According to TPR the sand quarry is also environmentally degrading since the sand is being excavated from the riverbed earlier vegetated.

“There is also risk of disturbing the river causing irreversible change in its course itself,” the forestry official said.

The community has reported the issue recently to officials from agriculture and forestry ministry who visited the quarry after RSPN intervened following verbal complaint from the community.  But despite the visit by the officials from MoAF, permit for sand extraction has been renewed.

The quarry is still operational, as Tingtibe has no other possible sites for sand quarry in nearby areas to meet sand requirement for Trongsa, Zhemgang and even Bumthang, according to NRDCL officials in Tingtibe

“We have clearances from both the forestry department and national environment commission,” an official said, adding the operation would continue soon for over a week to collect over 120 truckloads of sand.

The extraction would cease for the year once the natural deposit is exhausted the official said.

Division forest office chief forest officer (CFO), Ugyen Tenzin said department of forest and parks services issued the permit three years ago.

“During the recent assessment with the department, we didn’t see any harm from quarry because there were no signs of the presence of the White-bellied Heron in the area,” Ugyen Tenzin said. He said Berti, which is the heron’s proper roosting ground is over a kilometer away from Bermu.

Tempa Wangdi, Tingtibe

2 replies
  1. pasang666
    pasang666 says:

    The importance of protecting white-bellied herons and its habitat
    There are about 200 individuals of white-bellied herons (WBH) in the world and only 20 individuals in Bhutan. The WBH is now in the IUCN’s red list and RSPN had been studying the bird since long time and by now, they should be able to say whether the numbers in Bhutan are increasing or is it steady. After having spent millions on WBH conservation, RSPN must be able to say whether conservation efforts will help the growth of WBH population. How successful their nesting is and how much is their chick survival rate?
    If there is no increase in the number of WBH, then our conservationist must think whether it is worth spending millions to conserve this species. Till now, RSPN has been studying the bird’s characters and its habitat. They should extend their effort to study whether their low number in the world is attributed to natural extinction. If WBH is nearing natural extinction, there is no use protecting them and stopping economic activities just because few birds were seen foraging or nesting. If RSPN has records and research results of detecting population increase after the conservation efforts, then it is high time, we stop commercial activities like quarrying, damming and other activities disturbing WBH habitats.

    • pasang666
      pasang666 says:

      Regarding the issuance of forestry clearances, the concerned authorities, by now should be able to understand that we cannot state whether there will be adverse environmental impact with just one day (actually few hours) of filed visit.
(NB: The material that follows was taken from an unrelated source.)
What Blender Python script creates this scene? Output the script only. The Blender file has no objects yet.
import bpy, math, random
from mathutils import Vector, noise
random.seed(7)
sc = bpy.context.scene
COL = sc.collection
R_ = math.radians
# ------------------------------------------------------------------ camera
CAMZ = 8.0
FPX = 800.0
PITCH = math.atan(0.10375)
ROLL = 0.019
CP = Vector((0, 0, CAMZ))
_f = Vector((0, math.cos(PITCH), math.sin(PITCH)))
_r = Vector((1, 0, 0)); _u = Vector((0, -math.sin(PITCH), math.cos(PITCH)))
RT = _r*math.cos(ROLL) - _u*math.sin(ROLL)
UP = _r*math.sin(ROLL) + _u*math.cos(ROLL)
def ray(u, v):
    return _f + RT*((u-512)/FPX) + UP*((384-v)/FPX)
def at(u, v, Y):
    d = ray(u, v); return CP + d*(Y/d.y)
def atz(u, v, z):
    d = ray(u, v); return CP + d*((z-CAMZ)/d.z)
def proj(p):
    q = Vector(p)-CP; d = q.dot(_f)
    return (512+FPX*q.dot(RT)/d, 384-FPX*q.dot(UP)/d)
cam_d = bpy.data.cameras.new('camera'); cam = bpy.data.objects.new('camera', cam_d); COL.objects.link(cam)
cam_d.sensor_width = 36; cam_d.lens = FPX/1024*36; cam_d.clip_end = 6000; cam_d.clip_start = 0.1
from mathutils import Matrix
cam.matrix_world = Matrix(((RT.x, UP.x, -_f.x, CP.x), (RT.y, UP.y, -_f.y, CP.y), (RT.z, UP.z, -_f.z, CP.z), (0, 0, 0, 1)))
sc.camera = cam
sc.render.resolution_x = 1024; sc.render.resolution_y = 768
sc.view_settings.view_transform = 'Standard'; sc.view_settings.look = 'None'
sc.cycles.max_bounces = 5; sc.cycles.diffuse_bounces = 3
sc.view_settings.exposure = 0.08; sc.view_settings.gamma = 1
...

Almost all field reports for forestry clearances are written by foresters and rangers who have little knowledge about biodiversity and conservation. Many rangers may not even know how to calculate a simple diversity index and such important filed works are entrusted on them while officers with degrees and masters congregate at the HQ if there are no enough chairs to sit on.
      What do foresters look for when conducting field visit to issue clearances? They just look how many trees are there to be handed over to FDCL. No details about herbs, shrubs, forbs, birds, mammals, reptiles, etc. We cannot blame the filed staffs for this fall out. They have to rush because they have to submit their field report within given time. For instance, the field staffs have to complete and submit filed report within five days. We at least need one month to conduct filed survey and report on plants and animals within the area under question and such activities should be done by officers. The reports should be directed towards to conservation and not to give list of trees to FDCL.
      Likewise, Tingtibi Park Range staff cannot and will not be possible to predict whether WBH will roost in Bermi area after three years when they conducted the field visit before.